Tuesday, September 18, 2018

This is Why I Rarely Buy Digital Content

If you happen to visit my home, you’ll see in the basement a wall shelf stuffed with DVDs. There’s no more room on the shelves. There are DVDs stacked on top, precariously, ready to tumble.

Ditto the compact discs on another smaller shelf on a different wall.

While we do own some digital content, when it comes time to “buy” an album or a movie, sure as shootin’ you’ll see we buy a physical copy.

This is why.

We’re like Miz Booth in the Farley Family reunion, who took her x-rays home from the doctor because she paid for them.

I realize owning physical media carries risks with it. They’re not nearly as portable as digital copies. They can get ruined or lost. They need to be stored, as on our wonky shelves.

But once bought, once taken care of, they’re ours. Nobody can arbitrarily take them from us, unless we’re robbed.

Robbed. That’s probably a good word for what some purveyors of digital content are doing.

This isn’t to say we don’t use digital content.

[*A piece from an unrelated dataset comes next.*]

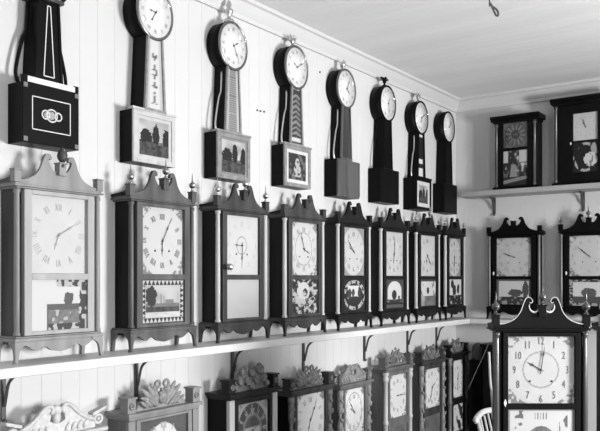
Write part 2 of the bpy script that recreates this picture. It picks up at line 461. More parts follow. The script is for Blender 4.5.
# ---------------------------------------------------------------- pillar and scroll clocks
def pediment_outline(W, z0=.622, top=.735, flat=.632):
    half = [(.165*W, flat), (.14, flat+.004), (.105, .652), (.082, .680), (.070, .712), (.060, .731), (.050, top), (.040, .730), (.035, .720), (.040, .713), (.047, .716),
            (.049, .706), (.042, .690), (.030, .676), (.018, .676)]
    r = cr(half, 3)
    pts = [(.178*W, z0), (.178*W, flat)]+[(x, z) for x, z in r]+[(.014, .680), (.014, .690)]
    return pts+[(-x, z) for x, z in reversed(pts)]
FIN = [(.001, 0), (.008, 0), (.009, .004), (.004, .009), (.0045, .014), (.011, .019), (.0145, .028), (.0125, .036), (.006, .041), (.0035, .046), (.003, .056), (.0015, .072), (.0003, .082)]
def finial(parent, x, y, z, m, s=1., name='finial', prof=FIN):
    mb = MB(); mb.lathe([(r*s, h*s) for r, h in prof], (x, y, z)); return mb.build(name, m, parent)
PINE = [(.001, 0), (.007, 0), (.010, .004), (.006, .012), (.004, .018), (.010, .022), (.018, .034), (.020, .048), (.016, .062), (.008, .072), (.002, .080), (.0004, .086)]
def scroll_clock(label, loc, rz, wood, side, colm, dialf, tab, hh, mm, ends=True, center='ball', arabic=False, knob='drop', sc=1., group='scroll-topped clocks on the left wall shelf',
                 finm=None, edge=None, dk={}, doorm=None, pedm=None, glass=True, tabrng=(.108, .287), endf=1., dz0=.310, volutes=False, iw=.120):
    finm = finm or brass_m; doorm = doorm or wood; pedm = pedm or wood
    t = thing('shelf_clock', label, 'clock', loc, rz, group)
    t.scale = (sc, 1.12 if rz == pi/2 else 1, 1)
    MB().box(-.166, .166, -.082, 0, .086, .602).build('case', side, t, .0015)
    # base moulding, apron and bracket feet
    m = MB(); m.box(-.190, .190, -.106, 0, .074, .086); m.box(-.184, .184, -.101, 0, .086, .092); m.build('base_moulding', wood, t, .002)
    ap = [(-.158, .074), (-.158, .060), (-.140, .060), (-.120, .048), (-.098, .040), (-.083, .050), (-.062, .052), (-.040, .038), (0, .030)]
    ap = cr(ap, 3); ap = ap+[(-x, z) for x, z in reversed(ap[:-1])]
    MB().prism(ap, -.100, -.090).build('apron', wood, t)
    ft = cr([(0, .074), (.0, .05), (.002, .02), (-.004, 0)], 3)+[(.010, 0)]+cr([(.014, .02), (.020, .045), (.036, .060), (.05, .066)], 3)+[(.05, .074)]
    for s in (-1, 1):
        pts = [(s*(x-.188), z) for x, z in ft]
        f = MB().prism(pts, -.104, -.094).build('foot', wood, t)
        MB().prismx([(-.104+(x)*.7, z) for x, z in ft], s*.188, s*.178).build('foot_return', wood, f)
        f = MB().prismx([(-(x)*.7, z) for x, z in ft], s*.188, s*.174); f.build('foot', wood, t)
    MB().box(-.184, .184, -.094, -.004, .064, .074).build('underside', side, t)
    # cornice and pediment
    m = MB(); m.box(-.178, .178, -.098, 0, .602, .608); m.box(-.190, .190, -.106, 0, .608, .615); m.box(-.185, .185, -.101, 0, .615, .622); m.build('cornice', wood, t, .0015)
    pe = MB().prism(pediment_outline(1), -.098, -.086).build('pediment', pedm, t)
    for s in (-1, 1):
        sd = MB(); sd.prismx([(-.086, .622), (-.086, .655), (-.070, .640), (-.03, .634), (0, .632), (0, .622)], s*.186, s*.176)
        sd.build('side_gallery', side, t)
    for s in (-1, 1): MB().box(s*.176-.0135, s*.176+.0135, -.103, -.080, .622, .663).box(s*.176-.0155, s*.176+.0155, -.105, -.078, .663, .668).build('plinth', pedm, t, .001)
    MB().box(-.015, .015, -.112, -.086, .660, .702).box(-.018, .018, -.118, -.084, .702, .707).build('center_plinth', pedm, t, .001)
    if ends:
        for s in (-1, 1): finial(t, s*.176, -.092, .668, finm, endf)
    if center == 'ball': finial(t, 0, -.108, .707, finm, 1.)
    if center == 'pine': finial(t, 0, -.108, .690, mat('carved_dark', .05, .5, .5, (80, 80, 80), bump=.6), .9, prof=PINE)
    if edge:
        for s in (-1, 1):
            half = cr([(.165, .632), (.14, .636), (.105, .652), (.082, .680), (.070, .712), (.060, .731), (.050, .735), (.040, .730), (.035, .720), (.040, .713), (.047, .716)], 3)
            MB().tube([(s*x, -.099, z) for x, z in half], .0018, 6).build('brass_edge', edge, t)
    if volutes:
        for s in (-1, 1):
            MB().tube([(s*(.029+.020*cos(a)), -.101, .700+.022*sin(a)) for a in [radians(-190+k*12) for k in range(19)]], [.0012+.0028*sin(pi*k/18) for k in range(19)], 6).build('volute', edge, t)
    # pillars
    for s in (-1, 1):
        m = MB(); m.lathe([(.002, .094), (.0125, .094), (.0125, .102), (.0095, .108), (.0105, .25), (.0090, .575), (.0085, .582), (.012, .590), (.012, .600), (.002, .600)], (s*.172, -.091, 0), seg=14)
        m.build('pillar', colm, t)
    # door with two openings
    d = MB(); y0, y1 = -.102, -.084
    d.box(-.150, -iw, y0, y1, .094, .600); d.box(iw, .150, y0, y1, .094, .600)
    d.box(-iw, iw, y0, y1, .094, tabrng[0]); d.box(-iw, iw, y0, y1, tabrng[1], dz0); d.box(-iw, iw, y0, y1, .585, .600)
    door = d.build('door', doorm, t, .0012)
    if glass:
        MB().box(-iw, iw, -.0955, -.0945, dz0, .585).build('glass', glassmat(), door)
    if knob == 'drop': MB().lathe([(.001, 0), (.006, 0), (.004, .008), (.009, .012), (.007, .018), (.001, .019)], (-.136, -.102, .30), 'y', 12).build('knob', brass_m, door)
    if knob == 'big': MB().lathe([(.001, 0), (.012, 0), (.006, .012), (.015, .018), (.016, .028), (.009, .036), (.001, .037)], (-.134, -.102, .345), 'y', 16).build('knob', brass_m, door)
    if knob == 'diamond': MB().prism([(-.142, .315), (-.136, .331), (-.142, .347), (-.148, .331)], -.1035, -.102).build('keyhole_plate', white_m, door)
    if knob == 'oval': MB().ell((-.138, -.103, .33), (.006, .003, .014)).build('keyhole_plate', white_m, door)
    dial(t, -iw, iw, dz0, .585, -.088, dialf, hh, mm, arabic, **dk)
    if tab: picture('painted_tablet', t, -iw, iw, tabrng[0], tabrng[1], -.094, tab)
    return t
C = [
 dict(label='pale light-wood scroll-top shelf clock with one carved pineapple finial, nearest on left shelf', y=-3.700, wood=lightw, side=maho2, colm=lightw, dialf=dialfn(corner=False, base=.80), tab=p_boat, hh=200, mm=60, ends=False, center='pine', knob=None,
      doorm=mat('pale_door', .36, .45, .15, (18, 18, 2.5)), dk=dict(inkm=mat('faded_ink', .5, .6), arbors=False, hl=.9, hm=mat('faded_hand', .4, .5))),
 dict(label='brown scroll-top shelf clock with three ball finials and harbour painting in zigzag border', y=-3.187, wood=maho3, side=sidem, colm=maho3, dialf=dialfn(), tab=p_harbor, hh=182, mm=27, knob=None, finm=mat('dull_brass', .35, .35, metal=1), dk=dict(inkm=inkg, wgt=1.6)),
 dict(label='scroll-top shelf clock with blank grey lower panel and big round door knob', y=-2.672, wood=maho2, side=sidem, colm=palew, dialf=dialfn(corner=False, ring=.3), tab=p_blank, hh=272, mm=182, arabic=True, knob='big', dk=dict(inkm=mat('soft_ink', .42, .6))),
 dict(label='scroll-top shelf clock without finials, lower glass a blotchy dark and white painting', y=-2.166, wood=maho2, side=sidem, colm=palew, dialf=dialfn(ring=.62), tab=p_blotch, hh=115, mm=340, ends=False, center=None, knob=None, dk=dict(inkm=mat('soft_ink', .42, .6))),
 dict(label='dark scroll-top shelf clock without finials, landscape in a white scrollwork oval below dial', y=-1.667, wood=maho, side=maho, colm=palew, dialf=dialfn(corner=False, vig=1), tab=p_scrollframe, hh=300, mm=315, ends=False, center=None, knob=None, dk=dict(inkm=mat('soft_ink', .42, .6))),
 dict(label='dark scroll-top shelf clock with white arched scene painted in its lower glass', y=-1.180, wood=maho, side=maho, colm=palew, dialf=dialfn(corner=False), tab=p_arch, hh=185, mm=5, ends=False, center=None, knob=None, dk=dict(inkm=mat('soft_ink', .42, .6))),
 dict(label='dark scroll-top shelf clock with brass ball finials and pale cottage scene, second from corner', y=-.706, wood=maho, side=maho, colm=palew, dialf=dialfn(corner=False), tab=p_cottage, hh=200, mm=140, knob=None, dk=dict(inkm=mat('soft_ink', .42, .6)), endf=.8),
 dict(label='dark scroll-top shelf clock on left shelf nearest the corner, dark figures on white tablet', y=-.262, wood=maho, side=maho, colm=palew, dialf=dialfn(ring=.36, corner=False, vig=1), tab=p_figures, hh=180, mm=190, center=None, knob=None, dk=dict(inkm=inkg), endf=.8, sc=.93),
]
for c in C:
    y = c.pop('y'); scroll_clock(loc=(.004, y, SZ), rz=pi/2, **c)
scroll_clock('dark scroll-top clock without finials on lower back shelf, square white dial, nearer the corner', (.488, -.004, SZ), 0, ebony, ebony, mat('dim_column', .12, .3), dialfn(base=.70), p_tree, 290, 293, ends=False, center=None, knob='oval', sc=1.06, group='scroll-topped clocks on the lower back shelf', dk=dict(inkm=mat('pale_ink', .4, .6)))
scroll_clock('dark scroll-top clock with ball finials on lower back shelf, cut by the right edge', (1.010, -.004, SZ), 0, ebony, ebony, mat('dim_column', .12, .3), dialfn(base=.70, corner=True), p_window, 310, 312, arabic=True, knob='oval', sc=1.08, group='scroll-topped clocks on the lower back shelf', finm=mat('dark_brass', .12, .3, metal=.6), endf=.7, dk=dict(inkm=inkg))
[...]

I watch a good number of movies and television shows for free thanks to Amazon Prime. With these Prime viewings, however, I know the contract is different. They’re offered to me for free to use. I don’t own them. If they go away, that’s my sign to find something else to watch. They’re part of the value of our Amazon Prime membership.

But if I paid top dollar for, say, a season of Psych, I’m going to be upset if some obscure clause in the terms of service indicate what I’ve bought really isn’t mine to keep.

Terms and Conditions:



Someone tries this on me, I won’t buy from them again. Ever. I may singlehandedly keep the physical media manufacturers in business.

This also brings up another point: If I were ever to get a book published, how would I want my digital customers to be treated?

Well, once they buy the book, digital or not, it’s theirs.